What is Multi-Touch Attribution (MTA)?

Lior Torenberg
March 11, 2024

Multi-Touch Attribution, or MTA, is a method of marketing attribution that accounts for all of the different digital touchpoints and activities in the customer’s journey. Different MTA models will assign a different weight or “credit” to different touches to give you an idea of the value that each is adding on the path towards a final conversion. 

But let’s break it down even further. In this guide, we’ll cover the ins and outs of MTA and attribution in general so you can ace this particular marketing acronym. 

What is marketing attribution?

Attribution is, at its core, the act of assigning an effect to a certain cause. If you’re satiated, you can attribute that to the meal you just ate. If you’re cold, you can attribute that to the wintery weather. Easy. 

But if someone just made a purchase on your website, what can you attribute that to? 

The answer isn’t as straightforward when it comes to marketing attribution, but it’s highly important: if you can’t do attribution properly, you can’t optimize your spend towards the channels and activities that work. 

Many different attribution models exist to give you data on what’s leading to that final conversion. The Northbeam platform hosts six different attribution models (including two MTA models) so you can visualize what your data looks like from different angles.

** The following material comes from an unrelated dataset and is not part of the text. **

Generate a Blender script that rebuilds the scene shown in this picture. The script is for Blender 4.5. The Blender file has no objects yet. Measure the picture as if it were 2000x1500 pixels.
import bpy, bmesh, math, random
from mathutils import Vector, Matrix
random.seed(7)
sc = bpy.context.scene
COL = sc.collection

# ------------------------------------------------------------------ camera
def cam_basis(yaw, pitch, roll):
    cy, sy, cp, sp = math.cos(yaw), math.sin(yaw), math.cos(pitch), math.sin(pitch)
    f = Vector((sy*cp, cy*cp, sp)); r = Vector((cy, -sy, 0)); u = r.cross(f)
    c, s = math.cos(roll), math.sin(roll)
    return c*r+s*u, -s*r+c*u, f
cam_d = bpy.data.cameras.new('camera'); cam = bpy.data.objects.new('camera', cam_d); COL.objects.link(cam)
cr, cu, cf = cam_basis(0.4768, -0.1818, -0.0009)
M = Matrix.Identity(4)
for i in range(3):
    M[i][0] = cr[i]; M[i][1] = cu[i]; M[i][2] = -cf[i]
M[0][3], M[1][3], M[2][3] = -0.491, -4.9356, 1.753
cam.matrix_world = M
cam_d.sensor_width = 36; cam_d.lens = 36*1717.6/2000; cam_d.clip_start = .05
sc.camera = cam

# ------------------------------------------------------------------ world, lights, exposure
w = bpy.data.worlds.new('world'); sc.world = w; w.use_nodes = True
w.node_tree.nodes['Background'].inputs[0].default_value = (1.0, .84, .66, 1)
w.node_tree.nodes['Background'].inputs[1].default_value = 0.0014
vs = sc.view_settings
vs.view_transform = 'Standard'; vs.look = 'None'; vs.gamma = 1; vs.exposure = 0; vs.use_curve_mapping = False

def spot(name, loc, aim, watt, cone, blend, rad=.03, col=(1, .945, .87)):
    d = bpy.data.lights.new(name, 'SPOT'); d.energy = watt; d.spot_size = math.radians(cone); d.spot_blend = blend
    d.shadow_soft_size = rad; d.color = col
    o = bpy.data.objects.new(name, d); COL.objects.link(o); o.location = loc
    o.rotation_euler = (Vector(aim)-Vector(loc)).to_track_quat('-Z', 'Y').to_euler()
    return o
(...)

What are the different attribution models? 

There are straightforward attribution models, and then there are more complex ones like MTA in all its variations. Northbeam measures all of them, and our proprietary machine learning models are trained to cut through the complexity and deliver industry-leading MTA accuracy. 

On the simpler side of things, you have the following attribution models:

  • First touch attribution models give all the credit to the first interaction a customer has before a conversion. This is useful for understanding how leads enter the top of your funnel. 
  • Last touch attribution models give all the credit to the last interaction a customer has before a conversion. This is useful for understanding which bottom-of-the-funnel activities are driving success. 
  • Last non-direct touch attribution models are a variation of last-touch models that exclude direct traffic. Direct traffic means that someone directly visited your website. Imagine that someone sees your Instagram ad today, and then in three days they type in your website to make a purchase. A last non-direct touch attribution model would still attribute that conversion to Instagram, while a typical last touch model would call it direct traffic. 

Things get more complex — and more interesting — when we look at MTA models. 

The classic MTA model is linear: it spreads credit and revenue evenly across all the touchpoints in a customer’s journey to a conversion.

But that doesn’t reflect reality. If you see an Instagram ad, a Google ad, and a marketing email in the week before making a purchase, it’s likely that each of these touches had a different and distinct effect on your final buying decision. 

Northbeam has two proprietary models to help allocate credit and revenue where its due: 

  • Our Clicks Only MTA model specifically excludes certain touchpoints like direct visits, organic search, paid branded search, and email/SMS if there are other touchpoints in the customer’s journey in order to put more weight on activities where a customer actively engages with your campaigns. 
  • Our Clicks and Views MTA model builds on the Clicks Only model by also giving credit to campaign views at any point during the customer’s journey; it includes both active and passive customer engagement with campaigns. 

In addition to the different types of attribution models, there are also attribution windows to take into account. Northbeam can offer you a variety of attribution windows, from 1-day to 90-day all the way to an indefinite attribution window so you can recognize campaign revenue at different cut-off points as well as total customer lifetime value (LTV). 

Why MTA?

There are dozens and dozens of ways to reach a potential customer in today’s marketing environment, and you as a marketer have to be able to make informed decisions on where to spend your limited budget. 

MTA lets you assess which channels are responsible for which revenue so you can stay on top of performance and make the best marketing decisions with the best data available. 

But that doesn’t mean that other attribution models aren’t helpful. We recommend regularly referencing other attribution models as well as MTA so you can get a full picture of performance. 

Having multiple ways to visualize your data lets you continue to optimize and test to find what works best for you and your organization. Data is power, after all.